### Objective
Return the records in full, exactly as given.

### Records with scene code

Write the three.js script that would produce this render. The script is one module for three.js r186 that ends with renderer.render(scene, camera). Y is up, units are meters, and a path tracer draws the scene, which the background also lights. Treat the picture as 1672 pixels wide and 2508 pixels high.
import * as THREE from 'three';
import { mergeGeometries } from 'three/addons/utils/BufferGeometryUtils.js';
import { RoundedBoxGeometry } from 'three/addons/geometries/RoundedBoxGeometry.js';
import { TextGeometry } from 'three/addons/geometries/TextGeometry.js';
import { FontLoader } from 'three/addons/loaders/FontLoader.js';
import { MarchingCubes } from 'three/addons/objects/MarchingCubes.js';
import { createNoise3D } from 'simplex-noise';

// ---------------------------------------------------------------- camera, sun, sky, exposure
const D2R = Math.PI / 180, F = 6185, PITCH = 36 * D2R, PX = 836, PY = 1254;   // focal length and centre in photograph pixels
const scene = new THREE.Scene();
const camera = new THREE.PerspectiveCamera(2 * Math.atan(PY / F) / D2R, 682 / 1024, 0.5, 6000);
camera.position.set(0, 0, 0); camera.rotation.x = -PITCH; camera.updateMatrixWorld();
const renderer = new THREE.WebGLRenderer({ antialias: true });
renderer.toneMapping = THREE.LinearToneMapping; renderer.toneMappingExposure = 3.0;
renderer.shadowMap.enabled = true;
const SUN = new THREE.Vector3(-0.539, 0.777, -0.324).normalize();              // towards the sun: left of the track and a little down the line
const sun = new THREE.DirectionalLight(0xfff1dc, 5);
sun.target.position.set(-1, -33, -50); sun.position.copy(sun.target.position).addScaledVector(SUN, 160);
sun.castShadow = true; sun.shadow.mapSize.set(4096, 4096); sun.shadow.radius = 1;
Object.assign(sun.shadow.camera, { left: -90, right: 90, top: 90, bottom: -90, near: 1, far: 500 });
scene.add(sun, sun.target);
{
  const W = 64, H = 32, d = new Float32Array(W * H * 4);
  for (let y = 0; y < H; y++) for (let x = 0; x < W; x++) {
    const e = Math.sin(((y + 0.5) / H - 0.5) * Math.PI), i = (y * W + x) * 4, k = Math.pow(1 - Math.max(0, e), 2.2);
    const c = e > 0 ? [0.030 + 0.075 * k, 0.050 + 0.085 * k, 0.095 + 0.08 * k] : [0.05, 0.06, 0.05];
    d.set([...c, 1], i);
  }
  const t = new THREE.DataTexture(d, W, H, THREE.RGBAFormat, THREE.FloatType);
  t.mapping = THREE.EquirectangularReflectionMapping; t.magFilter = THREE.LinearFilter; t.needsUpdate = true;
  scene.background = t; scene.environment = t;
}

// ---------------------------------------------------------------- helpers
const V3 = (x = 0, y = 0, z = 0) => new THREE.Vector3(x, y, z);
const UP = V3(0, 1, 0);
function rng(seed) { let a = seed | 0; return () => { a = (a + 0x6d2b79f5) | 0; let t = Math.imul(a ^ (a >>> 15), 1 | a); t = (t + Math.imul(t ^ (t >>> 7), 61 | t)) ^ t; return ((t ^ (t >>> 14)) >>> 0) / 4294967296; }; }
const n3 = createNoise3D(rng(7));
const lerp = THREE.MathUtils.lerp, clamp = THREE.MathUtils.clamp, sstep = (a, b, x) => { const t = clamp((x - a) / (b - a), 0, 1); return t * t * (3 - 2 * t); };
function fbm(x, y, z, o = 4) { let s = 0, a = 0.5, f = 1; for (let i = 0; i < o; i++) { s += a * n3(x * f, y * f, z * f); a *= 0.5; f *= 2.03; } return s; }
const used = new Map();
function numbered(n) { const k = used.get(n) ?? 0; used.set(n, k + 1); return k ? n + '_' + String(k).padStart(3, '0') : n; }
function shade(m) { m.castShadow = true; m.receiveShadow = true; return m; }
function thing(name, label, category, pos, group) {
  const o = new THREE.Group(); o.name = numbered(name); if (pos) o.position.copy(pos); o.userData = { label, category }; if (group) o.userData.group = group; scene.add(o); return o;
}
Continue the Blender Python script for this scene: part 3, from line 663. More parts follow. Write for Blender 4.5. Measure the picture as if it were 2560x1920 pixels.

### Response
Write the three.js script that would produce this render. The script is one module for three.js r186 that ends with renderer.render(scene, camera). Y is up, units are meters, and a path tracer draws the scene, which the background also lights. Treat the picture as 1672 pixels wide and 2508 pixels high.
import * as THREE from 'three';
import { mergeGeometries } from 'three/addons/utils/BufferGeometryUtils.js';
import { RoundedBoxGeometry } from 'three/addons/geometries/RoundedBoxGeometry.js';
import { TextGeometry } from 'three/addons/geometries/TextGeometry.js';
import { FontLoader } from 'three/addons/loaders/FontLoader.js';
import { MarchingCubes } from 'three/addons/objects/MarchingCubes.js';
import { createNoise3D } from 'simplex-noise';

// ---------------------------------------------------------------- camera, sun, sky, exposure
const D2R = Math.PI / 180, F = 6185, PITCH = 36 * D2R, PX = 836, PY = 1254;   // focal length and centre in photograph pixels
const scene = new THREE.Scene();
const camera = new THREE.PerspectiveCamera(2 * Math.atan(PY / F) / D2R, 682 / 1024, 0.5, 6000);
camera.position.set(0, 0, 0); camera.rotation.x = -PITCH; camera.updateMatrixWorld();
const renderer = new THREE.WebGLRenderer({ antialias: true });
renderer.toneMapping = THREE.LinearToneMapping; renderer.toneMappingExposure = 3.0;
renderer.shadowMap.enabled = true;
const SUN = new THREE.Vector3(-0.539, 0.777, -0.324).normalize();              // towards the sun: left of the track and a little down the line
const sun = new THREE.DirectionalLight(0xfff1dc, 5);
sun.target.position.set(-1, -33, -50); sun.position.copy(sun.target.position).addScaledVector(SUN, 160);
sun.castShadow = true; sun.shadow.mapSize.set(4096, 4096); sun.shadow.radius = 1;
Object.assign(sun.shadow.camera, { left: -90, right: 90, top: 90, bottom: -90, near: 1, far: 500 });
scene.add(sun, sun.target);
{
  const W = 64, H = 32, d = new Float32Array(W * H * 4);
  for (let y = 0; y < H; y++) for (let x = 0; x < W; x++) {
    const e = Math.sin(((y + 0.5) / H - 0.5) * Math.PI), i = (y * W + x) * 4, k = Math.pow(1 - Math.max(0, e), 2.2);
    const c = e > 0 ? [0.030 + 0.075 * k, 0.050 + 0.085 * k, 0.095 + 0.08 * k] : [0.05, 0.06, 0.05];
    d.set([...c, 1], i);
  }
  const t = new THREE.DataTexture(d, W, H, THREE.RGBAFormat, THREE.FloatType);
  t.mapping = THREE.EquirectangularReflectionMapping; t.magFilter = THREE.LinearFilter; t.needsUpdate = true;
  scene.background = t; scene.environment = t;
}

// ---------------------------------------------------------------- helpers
const V3 = (x = 0, y = 0, z = 0) => new THREE.Vector3(x, y, z);
const UP = V3(0, 1, 0);
function rng(seed) { let a = seed | 0; return () => { a = (a + 0x6d2b79f5) | 0; let t = Math.imul(a ^ (a >>> 15), 1 | a); t = (t + Math.imul(t ^ (t >>> 7), 61 | t)) ^ t; return ((t ^ (t >>> 14)) >>> 0) / 4294967296; }; }
const n3 = createNoise3D(rng(7));
const lerp = THREE.MathUtils.lerp, clamp = THREE.MathUtils.clamp, sstep = (a, b, x) => { const t = clamp((x - a) / (b - a), 0, 1); return t * t * (3 - 2 * t); };
function fbm(x, y, z, o = 4) { let s = 0, a = 0.5, f = 1; for (let i = 0; i < o; i++) { s += a * n3(x * f, y * f, z * f); a *= 0.5; f *= 2.03; } return s; }
const used = new Map();
function numbered(n) { const k = used.get(n) ?? 0; used.set(n, k + 1); return k ? n + '_' + String(k).padStart(3, '0') : n; }
function shade(m) { m.castShadow = true; m.receiveShadow = true; return m; }
function thing(name, label, category, pos, group) {
  const o = new THREE.Group(); o.name = numbered(name); if (pos) o.position.copy(pos); o.userData = { label, category }; if (group) o.userData.group = group; scene.add(o); return o;
}
Continue the Blender Python script for this scene: part 3, from line 663. More parts follow. Write for Blender 4.5. Measure the picture as if it were 2560x1920 pixels.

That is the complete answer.